Site-Resolved Imaging of Bosonic Mott Insulator of $^7$Li atoms

TL;DR

This paper reports the first site-resolved fluorescence imaging of a bosonic Mott insulator of $^7$Li atoms in an optical lattice, enabling detailed studies of quantum many-body phases.

Contribution

The authors demonstrate high-fidelity, site-resolved imaging of a $^7$Li bosonic Mott insulator using Raman sideband cooling and a novel lattice setup, advancing quantum simulation capabilities.

Findings

Over 95% imaging fidelity in an 80x80 lattice area.

Successful creation of a large, low-temperature Mott insulator with 2,000 atoms.

Achieved high photon collection rate enabling clear single-site resolution.

Abstract

We demonstrate a single-site and single-atom-resolved fluorescence imaging of a bosonic Mott insulator of $^7$Li atoms in an optical lattice.
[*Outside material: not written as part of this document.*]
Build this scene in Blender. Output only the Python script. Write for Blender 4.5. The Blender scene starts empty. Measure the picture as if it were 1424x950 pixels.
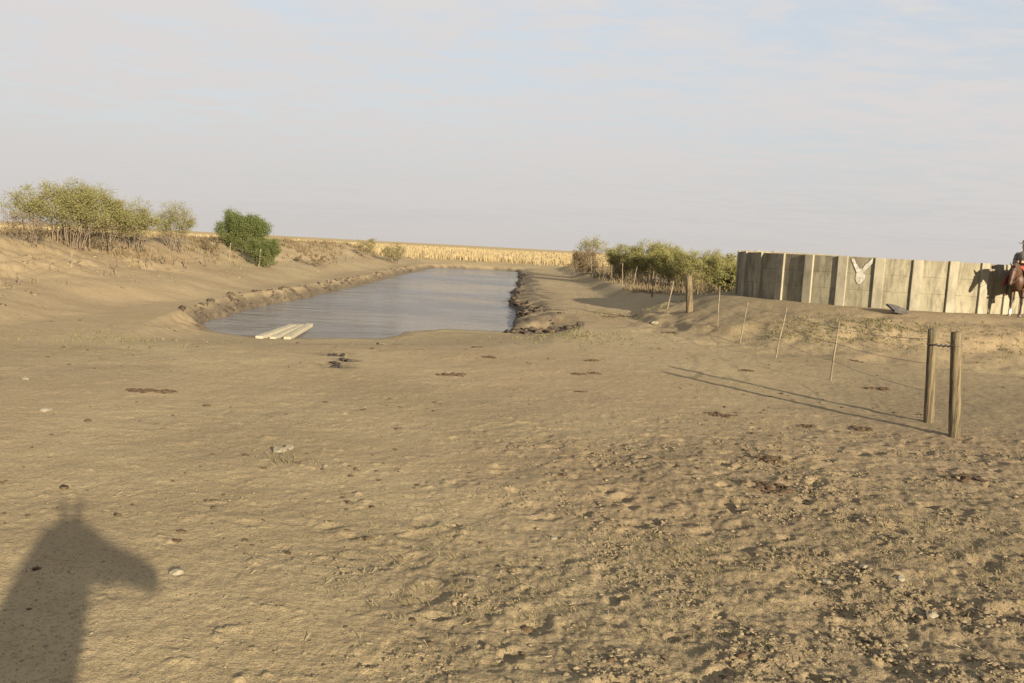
import bpy, math, random
import numpy as np
from mathutils import Vector, Matrix

# ------------------------------------------------------------------ camera, sky, sun, exposure
SC = bpy.context.scene
COL = SC.collection
FPX = 1200.0
PITCH = math.atan(131/1200); ROLL = math.radians(3)
F_ = np.array([0, math.cos(PITCH), -math.sin(PITCH)]); U0 = np.array([0, math.sin(PITCH), math.cos(PITCH)]); R0 = np.array([1., 0, 0])
R_ = R0*math.cos(ROLL)+U0*math.sin(ROLL); U_ = -R0*math.sin(ROLL)+U0*math.cos(ROLL)
CAM = np.array([0, 0, 2.5])
cd = bpy.data.cameras.new('camera'); cam = bpy.data.objects.new('camera', cd); COL.objects.link(cam)
cd.sensor_width = 36; cd.lens = 36*FPX/1424; cd.clip_start = .05; cd.clip_end = 6000
m = Matrix.Identity(4)
for i in range(3):
    m[i][0] = R_[i]; m[i][1] = U_[i]; m[i][2] = -F_[i]; m[i][3] = CAM[i]
cam.matrix_world = m
SC.camera = cam

SUN_EL = math.radians(13.7); SUN_AZ = math.radians(150)     # azimuth from +Y towards +X
S_ = np.array([math.sin(SUN_AZ)*math.cos(SUN_EL), math.cos(SUN_AZ)*math.cos(SUN_EL), math.sin(SUN_EL)])
ld = bpy.data.lights.new('sun', 'SUN'); ld.energy = 3.15; ld.angle = math.radians(.6); ld.color = (1, .86, .64)
lo = bpy.data.objects.new('sun', ld); COL.objects.link(lo)
lo.rotation_euler = Vector(-S_).to_track_quat('-Z', 'Y').to_euler(); lo.location = (10, -20, 15)

W_ = bpy.data.worlds.new('World'); SC.world = W_; W_.use_nodes = True
nt = W_.node_tree; N = nt.nodes; L = nt.links; N.clear()
def wn(t, **k):
    n = N.new(t)
    for a, b in k.items(): setattr(n, a, b)
    return n
def wmath(op, a, b=None, clamp=False):
    n = wn('ShaderNodeMath', operation=op, use_clamp=clamp)
    for i, v in enumerate((a, b)):
        if v is None: continue
        if isinstance(v, (int, float)): n.inputs[i].default_value = v
        else: L.new(v, n.inputs[i])
    return n.outputs[0]
sky = wn('ShaderNodeTexSky', sky_type='NISHITA', sun_disc=False, sun_elevation=SUN_EL, sun_rotation=SUN_AZ, dust_density=3.0, air_density=1.2, ozone_density=1.0)
tc = wn('ShaderNodeTexCoord'); sep = wn('ShaderNodeSeparateXYZ'); L.new(tc.outputs['Generated'], sep.inputs[0])
zc = wmath('MAXIMUM', sep.outputs[2], 0.0)
zd = wmath('ADD', zc, .07)
cx = wmath('DIVIDE', sep.outputs[0], zd); cy = wmath('DIVIDE', sep.outputs[1], zd)
comb = wn('ShaderNodeCombineXYZ'); L.new(cx, comb.inputs[0]); L.new(cy, comb.inputs[1])
mp = wn('ShaderNodeMapping'); mp.inputs['Rotation'].default_value = (0, 0, .35); mp.inputs['Scale'].default_value = (.9, 1.35, 1); mp.inputs['Location'].default_value = (3.1, .7, 0)
L.new(comb.outputs[0], mp.inputs[0])
n1 = wn('ShaderNodeTexNoise'); n1.inputs['Scale'].default_value = 3.4; n1.inputs['Detail'].default_value = 8; n1.inputs['Roughness'].default_value = .62; n1.inputs['Distortion'].default_value = .4
L.new(mp.outputs[0], n1.inputs['Vector'])
n2 = wn('ShaderNodeTexNoise'); n2.inputs['Scale'].default_value = .35; n2.inputs['Detail'].default_value = 3
L.new(mp.outputs[0], n2.inputs['Vector'])
cl = wmath('ADD', wmath('MULTIPLY', n1.outputs[0], .6), wmath('MULTIPLY', n2.outputs[0], .55))
mr = wn('ShaderNodeMapRange', interpolation_type='SMOOTHSTEP'); mr.inputs['From Min'].default_value = .44; mr.inputs['From Max'].default_value = .64
L.new(cl, mr.inputs['Value'])
def wmix(fac, a, b):
    n = wn('ShaderNodeMix', data_type='RGBA')
    if isinstance(fac, float): n.inputs[0].default_value = fac
    else: L.new(fac, n.inputs[0])
    for i, v in ((6, a), (7, b)):
        if isinstance(v, tuple): n.inputs[i].default_value = (*v, 1)
        else: L.new(v, n.inputs[i])
    return n.outputs[2]
def wscale(c, s):
    n = wn('ShaderNodeVectorMath', operation='SCALE'); L.new(c, n.inputs[0]); n.inputs[3].default_value = s; return n.outputs[0]
SKYK = .835
blue = wmix(.92, sky.outputs[0], (1.0*SKYK, 1.08*SKYK, 1.21*SKYK))
cloudc = (1.36*SKYK, 1.33*SKYK, 1.33*SKYK)
body = wmix(mr.outputs[0], blue, cloudc)
hz = wmath('POWER', 2.718, wmath('MULTIPLY', zc, -7.5))
hz = wmath('MULTIPLY', hz, .97, True)
fin = wmix(hz, body, (1.15*SKYK, 1.08*SKYK, 1.025*SKYK))
bg = wn('ShaderNodeBackground'); bg.inputs[1].default_value = .15; L.new(fin, bg.inputs[0])
wo = wn('ShaderNodeOutputWorld'); L.new(bg.outputs[0], wo.inputs[0])

SC.view_settings.view_transform = 'Standard'; SC.view_settings.look = 'None'; SC.view_settings.gamma = 1
SC.view_settings.exposure = 2.1
SC.render.engine = 'CYCLES'
SC.cycles.max_bounces = 6

rng = np.random.default_rng(7); random.seed(7)

# ------------------------------------------------------------------ helpers
def unproj(px, py, z=0.):
    d = F_+R_*(px-712)/FPX-U_*(py-475)/FPX
    return CAM+d*(z-2.5)/d[2]
def unproj_y(px, py, Y):
    d = F_+R_*(px-712)/FPX-U_*(py-475)/FPX
    return CAM+d*Y/d[1]
def proj(P):
    d = np.array(P)-CAM; w = d@F_; return 712+FPX*(d@R_)/w, 475-FPX*(d@U_)/w

def sm(a, b, x):
    t = np.clip((x-a)/(b-a), 0, 1); return t*t*(3-2*t)
def hash2(ix, iy, seed):
    ix = (ix.astype(np.int64) & 0xffffffff).astype(np.uint64); iy = (iy.astype(np.int64) & 0xffffffff).astype(np.uint64)
    h = (ix*np.uint64(374761393)+iy*np.uint64(668265263)+np.uint64(seed*2246822519 & 0xffffffff)) & np.uint64(0xffffffff)
    h = ((h ^ (h >> np.uint64(13)))*np.uint64(1274126177)) & np.uint64(0xffffffff)
    h = ((h ^ (h >> np.uint64(15)))*np.uint64(2246822519)) & np.uint64(0xffffffff)
    h = h ^ (h >> np.uint64(16))
    return h.astype(np.float64)/4294967296.0
def vnoise(x, y, seed=0):
    ix = np.floor(x); iy = np.floor(y); fx = x-ix; fy = y-iy
    fx = fx*fx*fx*(fx*(fx*6-15)+10); fy = fy*fy*fy*(fy*(fy*6-15)+10)
    a = hash2(ix, iy, seed); b = hash2(ix+1, iy, seed); c = hash2(ix, iy+1, seed); d = hash2(ix+1, iy+1, seed)
    return (a*(1-fx)+b*fx)*(1-fy)+(c*(1-fx)+d*fx)*fy*1.0
def fbm(x, y, f, o=4, seed=0, g=.5):
    s = 0; a = 1; t = 0
    for k in range(o):
        ang = .6*k+.3; c, sn = math.cos(ang), math.sin(ang)
        s = s+a*(vnoise((x*c-y*sn)*f+17.3*k, (x*sn+y*c)*f-9.1*k, seed+k)-.5)*2
        t += a; a *= g; f *= 2.03
    return s/t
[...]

The fluorescence images are obtained by implementing Raman sideband cooling on a deep two-dimensional square lattice, where we collect scattered photons with a high numerical aperture objective lens. The square lattice is created by a folded retro-reflected beam configuration that can reach 2.5~mK lattice depth from a single laser source. The lattice beam is elliptically focused to have a large area with deep potential. On average 4,000 photons are collected per atom during 1~s of the Raman sideband cooling, and the imaging fidelity is over 95$\%$ in the central 80$\times$80 lattice sites. As a first step to study correlated quantum phases, we present the site-resolved imaging of a Mott insulator. Tuning the magnetic field near the Feshbach resonance, the scattering length can be increased to 680$a_B$, and we are able to produce a large-sized unity filling Mott insulator with 2,000 atoms at low temperature. Our work provides a stepping stone to further in-depth investigations of intriguing quantum many-body phases in optical lattices.